Although there have been discussions around the film's marketing and release in light of the recent earthquake in Nepal, the crisis has had seemingly little effect on San Andreas's premiere. Instead, the film's cloying hashtag #WhoWillYouBeWith suggests how we face disaster is a matter of choice. Fortified only by a love of their daughter, Ray and Emma approach a series of record-breaking earthquakes and a tsunami as though surviving them is merely a test of their willpower.

With this fixation on exceptionalism, San Andreas is at odds with itself and slightly anxious. What makes Americans stand apart from the rest of the world has shifted drastically in the past decade. The only nod to the emerging technologies that have shaped the country's new economy is a hacking scheme that is quickly introduced by a Caltech professor (played by Paul Giamatti, because why not?) and just as swiftly dropped.
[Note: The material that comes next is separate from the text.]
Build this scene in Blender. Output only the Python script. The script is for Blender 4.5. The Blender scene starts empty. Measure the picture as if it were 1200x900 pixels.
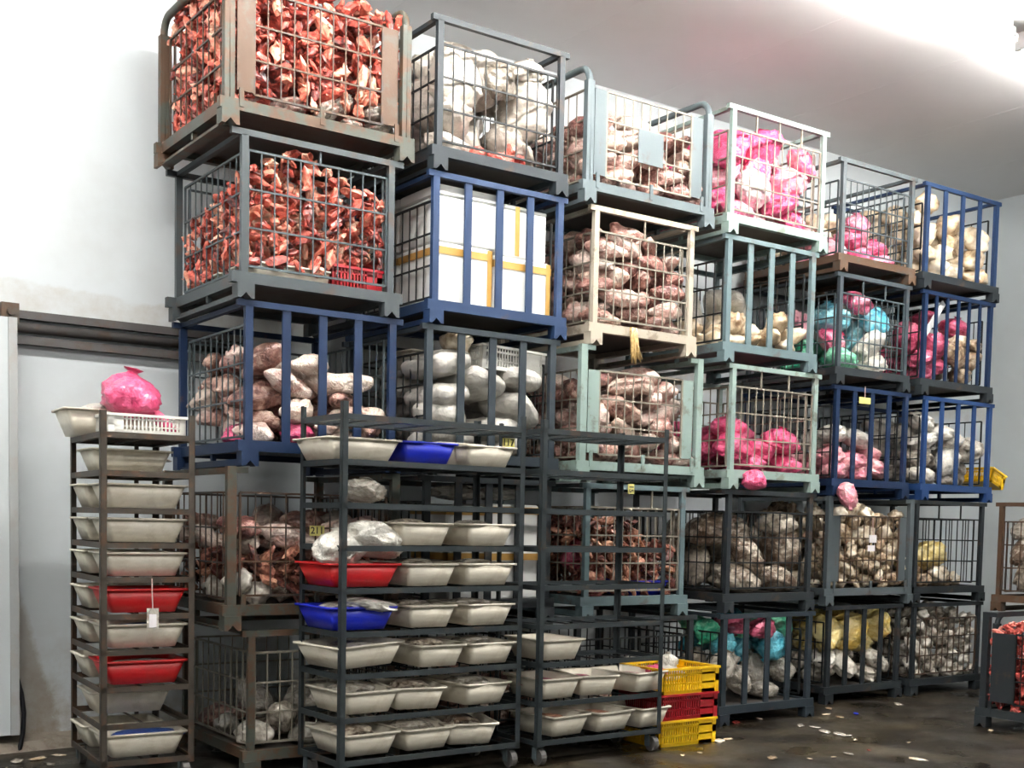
import bpy, math, random
import numpy as np
from mathutils import Vector, Matrix, noise, Euler
PI = math.pi
random.seed(7)
rng = np.random.default_rng(7)
scn = bpy.context.scene
COL = scn.collection

# ------------------------------------------------------------------ helpers
def link(o, parent=None):
    COL.objects.link(o)
    if parent is not None:
        o.parent = parent
    return o

def tag(o, label, cat, group=None, kind=None):
    o['label'] = label
    o['category'] = cat
    if group: o['group'] = group
    if kind: o['kind'] = kind
    return o

def empty(name, loc, label, cat, group=None, rz=0.0):
    o = bpy.data.objects.new(name, None)
    o.empty_display_size = 0.1
    o.location = loc
    o.rotation_euler = (0, 0, rz)
    link(o)
    return tag(o, label, cat, group)

class MB:
    """collects simple solids into ONE mesh"""
    def __init__(s):
        s.v = []; s.f = []
    def add(s, vs, fs):
        b = len(s.v)
        s.v += [tuple(p) for p in vs]
        s.f += [tuple(b + i for i in f) for f in fs]
        return s
    def box(s, x0, x1, y0, y1, z0, z1):
        v = [(x, y, z) for z in (z0, z1) for y in (y0, y1) for x in (x0, x1)]
        return s.add(v, [(0, 2, 3, 1), (4, 5, 7, 6), (0, 1, 5, 4), (2, 6, 7, 3), (0, 4, 6, 2), (1, 3, 7, 5)])
    def bar(s, p, q, w, h=None):
        """straight rectangular bar between two points"""
        p = Vector(p); q = Vector(q); h = w if h is None else h
        d = (q - p).normalized()
        a = Vector((0, 0, 1)) if abs(d.z) < .9 else Vector((0, 1, 0))
        sx = d.cross(a).normalized() * w * .5
        sy = d.cross(sx).normalized() * h * .5
        vs = [c + i * sx + j * sy for c in (p, q) for (i, j) in ((-1, -1), (1, -1), (1, 1), (-1, 1))]
        return s.add(vs, [(3, 2, 1, 0), (4, 5, 6, 7)] + [(i, (i + 1) % 4, 4 + (i + 1) % 4, 4 + i) for i in range(4)])
    def tube(s, pts, r, n=8, rads=None):
        pts = [Vector(p) for p in pts]
        rings = []
        up = None
        for i, p in enumerate(pts):
            d = (pts[min(i + 1, len(pts) - 1)] - pts[max(i - 1, 0)]).normalized()
            if up is None:
                up = Vector((0, 0, 1)) if abs(d.z) < .9 else Vector((1, 0, 0))
            u = d.cross(up).normalized(); w = u.cross(d).normalized(); up = w
            rr = rads[i] if rads else r
            rings.append([p + (u * math.cos(2 * PI * k / n) + w * math.sin(2 * PI * k / n)) * rr for k in range(n)])
        vs = [p for ring in rings for p in ring]
        fs = [(i * n + k, i * n + (k + 1) % n, (i + 1) * n + (k + 1) % n, (i + 1) * n + k) for i in range(len(pts) - 1) for k in range(n)]
        fs += [tuple(range(n - 1, -1, -1)), tuple((len(pts) - 1) * n + k for k in range(n))]
        return s.add(vs, fs)
    def loops(s, loops, cap0=True, cap1=True):
        n = len(loops[0])
        vs = [p for l in loops for p in l]
        fs = [(i * n + k, i * n + (k + 1) % n, (i + 1) * n + (k + 1) % n, (i + 1) * n + k) for i in range(len(loops) - 1) for k in range(n)]
        if cap0: fs.append(tuple(range(n - 1, -1, -1)))
        if cap1: fs.append(tuple((len(loops) - 1) * n + k for k in range(n)))
        return s.add(vs, fs)
    def mesh(s, name, mat, smooth=False):
        me = bpy.data.meshes.new(name)
        me.from_pydata(s.v, [], s.f)
        me.materials.append(mat)
        if smooth:
            me.polygons.foreach_set('use_smooth', [True] * len(me.polygons))
        me.update()
        return me
    def build(s, name, mat, parent=None, smooth=False, kind=None):
        o = bpy.data.objects.new(name, s.mesh(name, mat, smooth))
        link(o, parent)
        if kind: o['kind'] = kind
        return o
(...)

But there is another moment where the film seems to lap up – instead of sneer at – the glitz and bombast of our contemporary moment. On a hunt to find their daughter amidst the mayhem, Ray and Emma parachute out of a plane and onto the pitcher's mound of the San Francisco Giants' stadium. This time the film does not evoke Titanic, but rather the highly publicized engagement of Kim Kardashian and Kanye West, which took place on that exact spot two years ago. It is as though Ray and Emma are attempting to keep up with the Kardashians, and good old-fashioned marriage (not divorce!) is the ticket. The scene perfectly captures the film's warring sense of what makes the United States (and San Andreas) exceptional – it is glossy and ostentatious, but sombre and traditional, too.